Are you finding that your radiology group has contracted for after-hours teleradiology service with a company that may attempt to steal the very client you hired them to provide assistance with? It’s becoming less of a rare occurrence. Here are three ways to guard against teleradiology putting your business out of work.

#1. Have non-compete/non-preditorial provisions in the contract with the Teleradiology vendor.

Example: for a period of two (2) years from the termination of this Agreement for any reason whatsoever, neither party shall in any way, directly or indirectly, for itself or on behalf of or in conjunction with any other person, partnership, firm or corporation, solicit for employment, seek to hire, or hire any employee or contractor of the other party, whether as an employee or an independent contractor.

#2. Understand the teleradiology financial backing.

Public and investor (venture capitalists for example) owned teleradiology companies are under intense pressure to grow their investment.
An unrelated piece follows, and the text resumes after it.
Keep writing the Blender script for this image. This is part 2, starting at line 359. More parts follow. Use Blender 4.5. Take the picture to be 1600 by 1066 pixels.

When more than 80% of radiology reads are during daytime hours, where will their growth occur once they have maximized their after-hours potential?

#3. Know the values the teleradiology company exhibits.

Radiologist-owned teleradiology companies might be more respectful of their peers. However, to truly understand the teleradiology company’s values, you need to do some homework. How long have they been in business? How long have their clients remained with them (reputation). Speak with multiple departments of multiple clients of the teleradiology company. Ask for the raw feedback provided through surveys of clients conducted with anonymity. How accessible are their staff, radiologists, President?

Bottom-line: Trust is established through transparency reinforced by consistent personal contact.